• Raw data:
▬▬▬▬▬▬▬▬▬▬

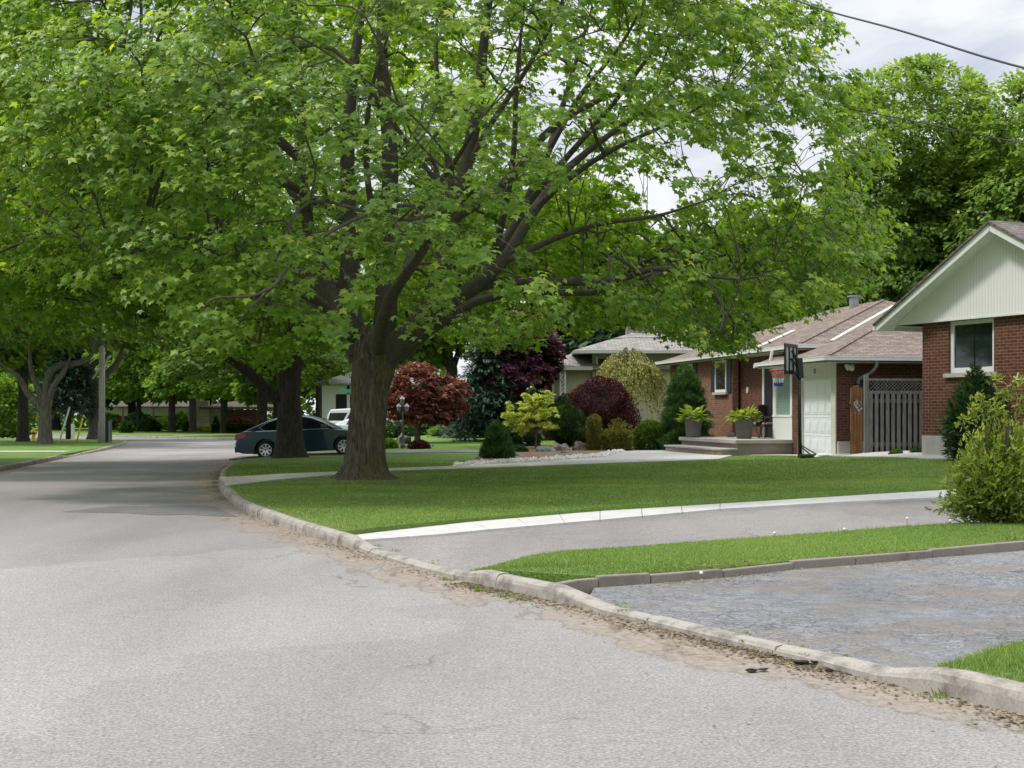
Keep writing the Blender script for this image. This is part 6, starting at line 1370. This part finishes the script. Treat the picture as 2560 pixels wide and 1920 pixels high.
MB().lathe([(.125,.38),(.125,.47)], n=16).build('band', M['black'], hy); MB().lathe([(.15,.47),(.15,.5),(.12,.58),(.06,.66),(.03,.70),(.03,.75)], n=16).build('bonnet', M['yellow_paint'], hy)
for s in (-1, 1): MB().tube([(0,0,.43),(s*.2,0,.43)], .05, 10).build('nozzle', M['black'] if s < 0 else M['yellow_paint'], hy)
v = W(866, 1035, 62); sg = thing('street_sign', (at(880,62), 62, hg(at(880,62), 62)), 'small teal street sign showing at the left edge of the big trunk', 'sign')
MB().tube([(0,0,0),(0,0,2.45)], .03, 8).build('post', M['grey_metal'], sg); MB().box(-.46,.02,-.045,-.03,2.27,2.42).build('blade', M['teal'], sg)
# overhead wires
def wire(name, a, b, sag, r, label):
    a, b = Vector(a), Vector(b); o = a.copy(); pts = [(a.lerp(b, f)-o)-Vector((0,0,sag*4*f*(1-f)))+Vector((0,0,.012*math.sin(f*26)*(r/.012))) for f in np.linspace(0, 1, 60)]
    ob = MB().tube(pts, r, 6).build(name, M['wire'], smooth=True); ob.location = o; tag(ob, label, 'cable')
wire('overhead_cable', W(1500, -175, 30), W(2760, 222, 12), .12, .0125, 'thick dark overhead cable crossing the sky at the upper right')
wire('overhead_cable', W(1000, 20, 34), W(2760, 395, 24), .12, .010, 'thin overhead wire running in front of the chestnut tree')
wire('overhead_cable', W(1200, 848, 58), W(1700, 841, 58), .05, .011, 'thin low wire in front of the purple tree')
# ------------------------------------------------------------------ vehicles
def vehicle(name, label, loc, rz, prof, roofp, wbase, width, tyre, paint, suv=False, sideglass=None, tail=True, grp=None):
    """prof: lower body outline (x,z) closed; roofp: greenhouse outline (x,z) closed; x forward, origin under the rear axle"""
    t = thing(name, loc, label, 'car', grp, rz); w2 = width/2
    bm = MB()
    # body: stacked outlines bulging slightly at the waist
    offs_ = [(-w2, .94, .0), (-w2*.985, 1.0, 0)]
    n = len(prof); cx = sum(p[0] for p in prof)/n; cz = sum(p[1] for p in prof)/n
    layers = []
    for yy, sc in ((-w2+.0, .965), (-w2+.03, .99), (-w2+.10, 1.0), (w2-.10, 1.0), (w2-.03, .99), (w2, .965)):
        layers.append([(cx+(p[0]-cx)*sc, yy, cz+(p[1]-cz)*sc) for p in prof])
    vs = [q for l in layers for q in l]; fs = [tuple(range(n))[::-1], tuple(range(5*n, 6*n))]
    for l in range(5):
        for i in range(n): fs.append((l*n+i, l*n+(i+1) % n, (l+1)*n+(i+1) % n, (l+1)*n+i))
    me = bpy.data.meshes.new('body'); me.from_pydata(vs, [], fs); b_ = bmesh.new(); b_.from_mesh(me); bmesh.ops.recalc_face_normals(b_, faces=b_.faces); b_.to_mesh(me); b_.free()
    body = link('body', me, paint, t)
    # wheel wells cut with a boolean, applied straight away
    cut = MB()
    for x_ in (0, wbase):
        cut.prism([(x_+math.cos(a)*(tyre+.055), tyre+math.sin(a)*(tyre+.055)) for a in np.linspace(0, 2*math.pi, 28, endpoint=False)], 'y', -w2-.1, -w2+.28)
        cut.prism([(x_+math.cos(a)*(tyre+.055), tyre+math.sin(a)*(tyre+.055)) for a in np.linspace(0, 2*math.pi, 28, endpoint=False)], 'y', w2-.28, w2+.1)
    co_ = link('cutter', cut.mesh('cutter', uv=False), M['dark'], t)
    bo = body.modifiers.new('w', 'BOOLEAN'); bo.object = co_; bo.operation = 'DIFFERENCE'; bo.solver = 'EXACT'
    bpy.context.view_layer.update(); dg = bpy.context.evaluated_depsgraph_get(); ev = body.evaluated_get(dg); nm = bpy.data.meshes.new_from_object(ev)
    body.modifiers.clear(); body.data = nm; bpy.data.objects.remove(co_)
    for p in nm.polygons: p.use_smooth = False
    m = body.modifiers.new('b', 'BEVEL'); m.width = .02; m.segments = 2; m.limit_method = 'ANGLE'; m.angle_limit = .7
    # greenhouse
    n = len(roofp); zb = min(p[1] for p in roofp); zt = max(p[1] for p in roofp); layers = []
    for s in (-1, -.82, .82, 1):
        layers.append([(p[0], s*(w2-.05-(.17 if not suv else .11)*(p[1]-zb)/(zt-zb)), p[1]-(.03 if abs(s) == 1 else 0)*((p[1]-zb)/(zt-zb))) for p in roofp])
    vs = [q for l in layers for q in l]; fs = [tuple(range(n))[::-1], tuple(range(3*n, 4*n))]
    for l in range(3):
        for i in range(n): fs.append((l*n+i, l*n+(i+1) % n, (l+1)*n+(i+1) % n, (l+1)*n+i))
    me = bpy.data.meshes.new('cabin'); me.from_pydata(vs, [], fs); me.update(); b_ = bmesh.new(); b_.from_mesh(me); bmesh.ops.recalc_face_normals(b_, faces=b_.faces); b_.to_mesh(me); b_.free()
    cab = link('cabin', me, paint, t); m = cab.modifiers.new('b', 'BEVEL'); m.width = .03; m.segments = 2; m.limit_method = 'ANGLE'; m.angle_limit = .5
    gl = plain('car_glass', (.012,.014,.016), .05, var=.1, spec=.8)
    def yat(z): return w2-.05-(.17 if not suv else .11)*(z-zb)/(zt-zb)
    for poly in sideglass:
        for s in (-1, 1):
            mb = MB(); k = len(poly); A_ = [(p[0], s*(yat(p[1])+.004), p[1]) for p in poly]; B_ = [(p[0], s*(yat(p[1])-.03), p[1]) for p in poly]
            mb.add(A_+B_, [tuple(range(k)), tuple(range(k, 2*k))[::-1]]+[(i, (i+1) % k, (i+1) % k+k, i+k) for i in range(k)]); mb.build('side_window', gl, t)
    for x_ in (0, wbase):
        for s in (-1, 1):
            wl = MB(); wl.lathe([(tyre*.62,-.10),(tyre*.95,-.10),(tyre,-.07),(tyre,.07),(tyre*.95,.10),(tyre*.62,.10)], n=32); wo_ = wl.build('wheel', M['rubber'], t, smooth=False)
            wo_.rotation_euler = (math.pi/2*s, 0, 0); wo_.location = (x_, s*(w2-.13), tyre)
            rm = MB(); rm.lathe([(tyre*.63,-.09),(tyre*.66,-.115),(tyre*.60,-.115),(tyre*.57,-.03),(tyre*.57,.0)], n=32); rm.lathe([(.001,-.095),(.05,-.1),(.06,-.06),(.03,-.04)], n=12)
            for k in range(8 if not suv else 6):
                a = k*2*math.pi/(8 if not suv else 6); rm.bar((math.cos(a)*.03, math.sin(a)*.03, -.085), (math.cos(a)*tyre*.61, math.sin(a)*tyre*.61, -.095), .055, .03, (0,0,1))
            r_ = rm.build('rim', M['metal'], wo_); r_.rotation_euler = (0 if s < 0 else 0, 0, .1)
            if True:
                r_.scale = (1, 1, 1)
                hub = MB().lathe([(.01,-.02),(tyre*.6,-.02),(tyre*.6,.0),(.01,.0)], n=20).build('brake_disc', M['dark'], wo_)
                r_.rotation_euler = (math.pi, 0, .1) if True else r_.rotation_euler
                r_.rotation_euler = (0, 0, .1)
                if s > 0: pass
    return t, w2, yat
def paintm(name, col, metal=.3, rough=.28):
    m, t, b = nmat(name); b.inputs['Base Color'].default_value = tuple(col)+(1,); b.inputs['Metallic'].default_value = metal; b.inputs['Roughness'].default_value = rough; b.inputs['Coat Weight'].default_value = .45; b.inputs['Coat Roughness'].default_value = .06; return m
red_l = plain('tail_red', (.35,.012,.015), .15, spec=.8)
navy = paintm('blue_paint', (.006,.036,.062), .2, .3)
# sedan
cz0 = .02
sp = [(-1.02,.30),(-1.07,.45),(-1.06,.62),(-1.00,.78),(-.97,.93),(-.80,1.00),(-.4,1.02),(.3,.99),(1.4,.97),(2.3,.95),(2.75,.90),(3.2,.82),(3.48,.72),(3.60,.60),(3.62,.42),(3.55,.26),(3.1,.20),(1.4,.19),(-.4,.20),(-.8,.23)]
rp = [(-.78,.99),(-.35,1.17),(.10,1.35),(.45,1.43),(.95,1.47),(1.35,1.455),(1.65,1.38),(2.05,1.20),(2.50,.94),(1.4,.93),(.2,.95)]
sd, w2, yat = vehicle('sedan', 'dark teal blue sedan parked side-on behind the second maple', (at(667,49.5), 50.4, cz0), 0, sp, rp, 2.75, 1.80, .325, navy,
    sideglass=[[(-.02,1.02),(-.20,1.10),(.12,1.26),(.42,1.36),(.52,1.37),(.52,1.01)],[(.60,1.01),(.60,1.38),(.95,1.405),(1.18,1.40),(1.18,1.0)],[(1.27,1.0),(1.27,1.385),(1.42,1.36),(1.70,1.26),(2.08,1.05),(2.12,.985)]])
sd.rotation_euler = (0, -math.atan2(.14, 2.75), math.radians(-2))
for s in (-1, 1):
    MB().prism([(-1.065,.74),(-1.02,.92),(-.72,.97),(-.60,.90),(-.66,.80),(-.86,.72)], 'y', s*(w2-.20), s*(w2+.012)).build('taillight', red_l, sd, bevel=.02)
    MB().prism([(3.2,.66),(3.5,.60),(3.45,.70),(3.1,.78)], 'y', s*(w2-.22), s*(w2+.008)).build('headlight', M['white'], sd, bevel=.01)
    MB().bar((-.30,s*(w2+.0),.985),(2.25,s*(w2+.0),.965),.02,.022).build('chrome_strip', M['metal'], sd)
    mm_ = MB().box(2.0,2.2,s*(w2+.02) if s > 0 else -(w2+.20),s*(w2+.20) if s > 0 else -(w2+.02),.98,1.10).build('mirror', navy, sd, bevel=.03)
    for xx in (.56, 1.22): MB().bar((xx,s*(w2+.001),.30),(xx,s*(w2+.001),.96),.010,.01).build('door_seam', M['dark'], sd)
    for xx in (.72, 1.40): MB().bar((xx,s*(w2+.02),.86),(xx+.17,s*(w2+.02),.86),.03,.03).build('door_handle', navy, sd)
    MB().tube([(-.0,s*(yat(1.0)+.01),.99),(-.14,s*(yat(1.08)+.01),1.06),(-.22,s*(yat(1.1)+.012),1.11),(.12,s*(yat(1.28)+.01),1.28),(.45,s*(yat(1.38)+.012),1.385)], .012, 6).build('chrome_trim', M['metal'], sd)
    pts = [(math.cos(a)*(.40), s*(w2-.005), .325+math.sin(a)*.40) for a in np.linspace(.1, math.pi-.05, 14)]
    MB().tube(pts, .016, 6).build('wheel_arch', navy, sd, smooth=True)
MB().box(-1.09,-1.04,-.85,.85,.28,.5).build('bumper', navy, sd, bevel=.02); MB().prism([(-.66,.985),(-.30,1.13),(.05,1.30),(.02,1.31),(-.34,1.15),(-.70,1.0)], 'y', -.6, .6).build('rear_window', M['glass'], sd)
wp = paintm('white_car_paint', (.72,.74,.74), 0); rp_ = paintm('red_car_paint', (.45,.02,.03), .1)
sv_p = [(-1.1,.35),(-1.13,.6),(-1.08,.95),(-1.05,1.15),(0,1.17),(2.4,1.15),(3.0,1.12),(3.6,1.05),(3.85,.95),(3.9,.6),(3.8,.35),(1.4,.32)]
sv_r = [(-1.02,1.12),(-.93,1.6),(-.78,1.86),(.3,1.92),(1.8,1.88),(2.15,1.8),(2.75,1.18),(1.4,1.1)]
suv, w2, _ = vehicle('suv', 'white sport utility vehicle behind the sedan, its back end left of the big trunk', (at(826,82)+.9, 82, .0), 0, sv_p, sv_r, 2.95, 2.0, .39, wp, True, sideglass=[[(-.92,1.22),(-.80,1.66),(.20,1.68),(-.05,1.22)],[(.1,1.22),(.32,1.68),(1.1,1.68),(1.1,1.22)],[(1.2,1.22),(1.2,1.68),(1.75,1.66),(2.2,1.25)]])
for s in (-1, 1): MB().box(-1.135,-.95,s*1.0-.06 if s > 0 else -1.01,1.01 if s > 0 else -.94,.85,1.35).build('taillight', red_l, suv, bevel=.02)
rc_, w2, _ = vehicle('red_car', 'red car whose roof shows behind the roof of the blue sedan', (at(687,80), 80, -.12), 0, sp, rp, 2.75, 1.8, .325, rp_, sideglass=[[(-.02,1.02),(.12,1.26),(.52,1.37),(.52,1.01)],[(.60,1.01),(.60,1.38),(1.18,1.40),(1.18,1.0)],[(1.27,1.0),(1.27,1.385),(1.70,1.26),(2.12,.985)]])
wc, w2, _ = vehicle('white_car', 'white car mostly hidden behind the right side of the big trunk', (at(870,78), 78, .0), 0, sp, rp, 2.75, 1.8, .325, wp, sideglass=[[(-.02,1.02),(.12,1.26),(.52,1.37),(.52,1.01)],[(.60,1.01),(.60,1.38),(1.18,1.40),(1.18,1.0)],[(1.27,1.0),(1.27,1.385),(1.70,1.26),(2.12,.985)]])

▬▬▬▬▬▬▬▬▬▬

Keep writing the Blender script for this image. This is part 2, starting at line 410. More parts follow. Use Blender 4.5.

▬▬▬▬▬▬▬▬▬▬

• Exercise task:
Within the records above, how many lines include the word "writing"? State the number by itself.

• Solution to this task:
2